There are a lot of opportunities in finance (particularly in Asia), but you have to leave the beaten track. And stock market operators are the most important fintech companies today. There are also plenty of disruption opportunities in Fintech 2.0. So says William Pang of Capital Group in an interview with Investment Officer.
Equity analyst William Pang underlines that he is rather cautious around Asian banks. After all, they have consistently lagged behind the broad stock market index. The average ROE of Asian banks has fallen from 15 per cent to 7.4 per cent over the past 10 years. “It is becoming increasingly difficult for banks to generate returns for shareholders.” He sees four reasons for this downward trend.
“First, the Japanisation or the long period of low interest rates makes it difficult to make money from lending. Second, the increase in capital requirements after the financial crisis and third, the disruption caused by fintech companies.

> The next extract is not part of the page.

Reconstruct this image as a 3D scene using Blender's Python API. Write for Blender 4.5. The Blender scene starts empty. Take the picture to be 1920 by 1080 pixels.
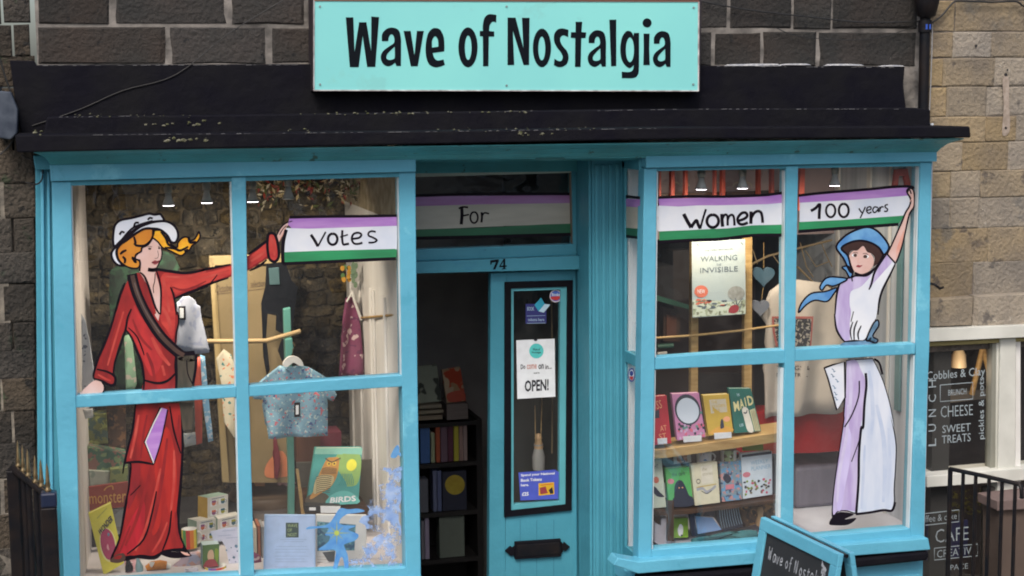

And fourthly, there is not only increasing competition within the sector but also from other non-financial players such as Alibaba, Tencent, Amazon and Facebook.” Finally, he adds that banks now have to make the choice between innovating or dying a slow death.
Stock market operators
For Andy Budden (pictured), disruption has created an ideal environment for stock pickers, and stock market operators he labels as the biggest fintech companies in the world.
“We view them positively because they are ideally placed to take advantage of some strong secular trends,” he said. “And these are the rise of financial markets in China, the growth of derivatives, the increasing importance of data and the profound transformation of trading. The changed composition of Goldman Sachs’ NY office illustrates this. Some 20 years ago, there were 600 stock traders, today there are only 2, supplemented by 200 programmers. Machines have taken over from people, making data so important, and the London Stock Exchange (LSE), thanks in part to the acquisition of Refinitiv, is ideally placed. The Chicago Mercantile Exchange (CME), for its part, is benefiting from the increase in derivatives trading.”
According to Budden, stock market operators used to be cyclical but this is no longer the case due to these new underlying trends.
Pang, on the other hand, finds insurance companies interesting. “Especially those operating in faster-growing economies and benefiting from increasing demand for financial services such as life insurance. In emerging Asia, the middle class is growing strongly while in developed countries we are seeing a further build-up of wealth and this is playing to their advantage. Insurance companies that have distribution channels in Asia are at the top of our league table,” he concludes.
Disruption and fintech
Both Capital Group executives also deal with fintech and its implications on a daily basis. We are on the eve of a very interesting fintech era, according to William Pang. “During Fintech 1.0, existing things like online banking were digitised, nothing more. Now, however, we are seeing the rise of Fintech 2.0 with companies using technology to introduce new and innovative products. A great example is the introduction of a digital wallet by Alipay.” Ultimately, he expects fintech to cause disruption in every aspect of finance and in the coming quarters he sees a flood of newer fintech companies going public.
Budden adds that we have not yet seen the final stage of the transformation to a digital financial system. But according to the head of equity investments, it is not yet too late for traditional financial groups.
“There is still time and space for them to come up with answers against the disruptive fintech players. And in recent years we have already seen responses from some traditional players in developed markets and this movement is starting to show in the numbers. In Bank of America’s latest figures, 49 per cent of its consumer division’s sales came through digital channels.”
And what about crypto?
The pair also shared their personal views on crypto since, as financial professionals, they cannot possibly ignore crypto. William Pang is not focused on the price of bitcoin and other crypto like the media, but looks mainly at the potential of decentralised finance (DeFi). “This technology has the potential to break the current status quo of a centralised financial system. Financial intermediaries could lose their role.”
He also believes that central banks should come up with an adequate response to crypto. Budden confirms and underlines that of the 50 financial authorities worldwide, about half are researching their own digital currency.
“The risk is that private savings will migrate from commercial to central banks and lending will shift and the former will become smaller. So they will also have to take this competition into account.”